As far as I understood, this attack has no client-side mitigation that could be employed other than treating every wifi as an open network. The attack might already be known to hostile actors or may have become known during the embargo, but full disclosure without an embargo would guarantee that clients are at risk without mitigation. An embargo at least gives time to prep patches and protect at least a portion of the clients.
Either there is a possibility for patches to be prepared during an embargo or there is “no client-side mitigation”, you can’t have both. From reading the rest of this thread, it appears that it is quite possible to patch this on clients such that, if you are using a patched client, you are safe. Disclosing earlier would have lead to more people having patched clients earlier and hence being safe.
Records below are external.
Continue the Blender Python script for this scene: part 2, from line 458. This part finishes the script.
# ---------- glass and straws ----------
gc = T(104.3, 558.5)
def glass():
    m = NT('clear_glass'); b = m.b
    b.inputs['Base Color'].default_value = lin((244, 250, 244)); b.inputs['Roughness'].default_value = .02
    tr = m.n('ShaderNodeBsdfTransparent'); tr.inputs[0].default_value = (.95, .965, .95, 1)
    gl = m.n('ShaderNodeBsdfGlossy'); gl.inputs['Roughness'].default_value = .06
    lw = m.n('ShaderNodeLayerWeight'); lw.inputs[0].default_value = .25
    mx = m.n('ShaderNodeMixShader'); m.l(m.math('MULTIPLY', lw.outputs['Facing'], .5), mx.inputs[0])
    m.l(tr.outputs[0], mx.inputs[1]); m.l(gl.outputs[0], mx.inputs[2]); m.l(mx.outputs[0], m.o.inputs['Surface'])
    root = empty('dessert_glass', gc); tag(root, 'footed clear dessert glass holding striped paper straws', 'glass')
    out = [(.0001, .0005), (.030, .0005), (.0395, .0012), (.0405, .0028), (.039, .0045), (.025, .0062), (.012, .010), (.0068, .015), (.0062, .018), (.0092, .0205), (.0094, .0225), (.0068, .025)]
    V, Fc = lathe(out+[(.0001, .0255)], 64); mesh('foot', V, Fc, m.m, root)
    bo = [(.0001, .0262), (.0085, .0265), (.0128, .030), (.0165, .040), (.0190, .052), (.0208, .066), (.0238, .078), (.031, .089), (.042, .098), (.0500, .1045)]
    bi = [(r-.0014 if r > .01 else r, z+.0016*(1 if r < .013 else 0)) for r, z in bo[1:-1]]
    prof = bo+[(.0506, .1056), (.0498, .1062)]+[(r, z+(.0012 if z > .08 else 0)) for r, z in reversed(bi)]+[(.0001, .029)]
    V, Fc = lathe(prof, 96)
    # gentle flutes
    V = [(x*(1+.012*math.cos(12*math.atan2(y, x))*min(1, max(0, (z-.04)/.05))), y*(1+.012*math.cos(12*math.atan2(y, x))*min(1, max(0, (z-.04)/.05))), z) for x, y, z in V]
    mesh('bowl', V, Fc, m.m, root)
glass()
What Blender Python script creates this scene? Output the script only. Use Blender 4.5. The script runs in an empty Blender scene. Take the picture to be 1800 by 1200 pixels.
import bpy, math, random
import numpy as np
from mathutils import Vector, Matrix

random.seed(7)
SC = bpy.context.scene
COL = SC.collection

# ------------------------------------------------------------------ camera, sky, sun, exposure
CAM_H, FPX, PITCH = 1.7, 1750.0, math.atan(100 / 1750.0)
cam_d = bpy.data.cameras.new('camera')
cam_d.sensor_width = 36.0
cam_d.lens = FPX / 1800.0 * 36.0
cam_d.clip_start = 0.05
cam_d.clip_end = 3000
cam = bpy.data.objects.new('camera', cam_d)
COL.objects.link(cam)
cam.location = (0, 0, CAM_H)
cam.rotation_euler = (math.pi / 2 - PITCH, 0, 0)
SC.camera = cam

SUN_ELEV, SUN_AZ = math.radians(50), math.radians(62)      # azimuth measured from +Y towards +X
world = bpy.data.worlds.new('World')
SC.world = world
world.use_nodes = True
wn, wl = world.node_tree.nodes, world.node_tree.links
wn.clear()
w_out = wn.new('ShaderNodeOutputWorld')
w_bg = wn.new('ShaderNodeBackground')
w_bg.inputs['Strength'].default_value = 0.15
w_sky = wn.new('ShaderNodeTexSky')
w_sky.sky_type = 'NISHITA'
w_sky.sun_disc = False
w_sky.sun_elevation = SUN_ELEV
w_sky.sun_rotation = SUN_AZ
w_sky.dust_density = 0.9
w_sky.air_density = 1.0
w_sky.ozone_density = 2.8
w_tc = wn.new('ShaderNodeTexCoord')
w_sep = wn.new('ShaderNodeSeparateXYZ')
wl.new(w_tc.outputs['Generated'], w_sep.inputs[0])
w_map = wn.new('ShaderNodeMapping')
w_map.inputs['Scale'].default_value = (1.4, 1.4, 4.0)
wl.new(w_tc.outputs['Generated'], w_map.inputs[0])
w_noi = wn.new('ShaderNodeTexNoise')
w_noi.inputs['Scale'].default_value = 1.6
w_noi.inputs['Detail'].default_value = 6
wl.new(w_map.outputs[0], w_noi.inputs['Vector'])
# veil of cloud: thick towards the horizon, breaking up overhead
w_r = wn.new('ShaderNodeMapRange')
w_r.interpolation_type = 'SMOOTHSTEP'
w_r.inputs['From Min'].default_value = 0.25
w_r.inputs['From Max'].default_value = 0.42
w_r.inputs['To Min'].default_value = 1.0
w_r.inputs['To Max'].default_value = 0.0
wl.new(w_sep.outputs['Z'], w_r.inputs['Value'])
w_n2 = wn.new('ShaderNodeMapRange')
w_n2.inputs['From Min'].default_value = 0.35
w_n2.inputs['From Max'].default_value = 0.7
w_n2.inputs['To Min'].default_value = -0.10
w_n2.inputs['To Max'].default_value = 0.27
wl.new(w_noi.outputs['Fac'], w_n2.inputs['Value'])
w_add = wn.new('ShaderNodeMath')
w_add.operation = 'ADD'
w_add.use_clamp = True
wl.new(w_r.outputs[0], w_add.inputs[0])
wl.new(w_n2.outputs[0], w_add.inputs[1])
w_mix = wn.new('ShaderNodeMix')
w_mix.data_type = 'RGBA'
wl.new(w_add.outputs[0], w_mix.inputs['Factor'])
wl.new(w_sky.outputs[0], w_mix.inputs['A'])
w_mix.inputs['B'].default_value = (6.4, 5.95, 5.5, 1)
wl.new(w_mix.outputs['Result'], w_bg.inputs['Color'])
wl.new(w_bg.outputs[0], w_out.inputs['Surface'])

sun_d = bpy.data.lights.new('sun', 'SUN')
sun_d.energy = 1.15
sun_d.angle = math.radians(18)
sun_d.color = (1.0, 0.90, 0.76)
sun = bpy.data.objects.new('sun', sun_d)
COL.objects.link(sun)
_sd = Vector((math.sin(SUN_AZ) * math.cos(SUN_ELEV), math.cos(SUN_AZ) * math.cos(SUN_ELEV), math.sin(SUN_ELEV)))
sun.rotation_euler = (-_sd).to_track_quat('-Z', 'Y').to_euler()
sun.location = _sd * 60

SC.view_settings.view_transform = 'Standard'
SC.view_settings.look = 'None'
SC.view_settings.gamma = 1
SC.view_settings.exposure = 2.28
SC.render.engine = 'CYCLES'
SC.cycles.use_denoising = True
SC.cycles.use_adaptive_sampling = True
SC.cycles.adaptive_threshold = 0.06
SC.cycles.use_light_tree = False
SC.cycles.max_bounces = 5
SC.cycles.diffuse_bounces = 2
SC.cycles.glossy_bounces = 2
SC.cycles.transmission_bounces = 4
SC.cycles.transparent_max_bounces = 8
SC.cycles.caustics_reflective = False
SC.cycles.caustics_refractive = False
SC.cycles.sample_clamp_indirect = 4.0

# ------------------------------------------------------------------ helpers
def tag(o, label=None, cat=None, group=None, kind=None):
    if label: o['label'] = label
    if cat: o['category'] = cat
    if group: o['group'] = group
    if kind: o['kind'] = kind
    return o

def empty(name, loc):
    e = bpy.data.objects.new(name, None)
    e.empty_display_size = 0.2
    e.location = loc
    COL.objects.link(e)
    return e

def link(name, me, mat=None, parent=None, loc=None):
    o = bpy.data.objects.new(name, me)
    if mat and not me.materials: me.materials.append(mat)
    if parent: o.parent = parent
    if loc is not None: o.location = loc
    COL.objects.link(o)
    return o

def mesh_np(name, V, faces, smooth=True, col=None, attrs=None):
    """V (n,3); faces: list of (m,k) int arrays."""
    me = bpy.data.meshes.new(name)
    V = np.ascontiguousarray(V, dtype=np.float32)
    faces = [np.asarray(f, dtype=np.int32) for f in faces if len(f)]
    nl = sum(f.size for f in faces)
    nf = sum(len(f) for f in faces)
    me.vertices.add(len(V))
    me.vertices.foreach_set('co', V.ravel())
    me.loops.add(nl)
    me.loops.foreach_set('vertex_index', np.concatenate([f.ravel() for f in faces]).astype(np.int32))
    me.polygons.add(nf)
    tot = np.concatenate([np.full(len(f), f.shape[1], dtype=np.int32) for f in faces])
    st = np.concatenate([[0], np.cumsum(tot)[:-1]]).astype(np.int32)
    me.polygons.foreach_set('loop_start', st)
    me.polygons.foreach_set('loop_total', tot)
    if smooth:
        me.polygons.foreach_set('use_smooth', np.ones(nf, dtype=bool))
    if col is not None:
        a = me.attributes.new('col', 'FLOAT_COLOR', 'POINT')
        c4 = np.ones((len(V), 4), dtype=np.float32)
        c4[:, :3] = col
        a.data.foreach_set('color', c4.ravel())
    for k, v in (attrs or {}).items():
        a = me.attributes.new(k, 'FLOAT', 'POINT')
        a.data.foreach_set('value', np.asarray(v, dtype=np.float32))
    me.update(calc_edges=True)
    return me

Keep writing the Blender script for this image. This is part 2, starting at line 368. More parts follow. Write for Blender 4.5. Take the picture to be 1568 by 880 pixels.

Patching the client is a fix. Mitigation would bea config setting that makes me safer (disable some unused functionality,...). So yes, you can have both.
That’s like saying that prior to introducing seatbelts, we should have allowed for a period of time to glue people to their seats because it is preferable to have a mitigation they can apply themselves than a fix the manufacturer has to put in.
If you don’t limit mitigation to "a config setting" (and why would you?!), a patch/new version is the best mitigation you can get.
I limit mitigation to a config setting because that’s what affected clients can do in this case. Everyone patching wpa_supplicant on their android handset is just not going to happen and it takes time for vendors to roll out patches.
> As far as I understood, this attack has no client-side mitigation that could be employed other than treating every wifi as an open network.
I've been doing that for years and recommend others do so as well.
The rise of HTTPS nearly everywhere helps mitigate things a bit. This same type of exploit 5 years ago would wreak havoc exploited at the local Starbucks WiFI.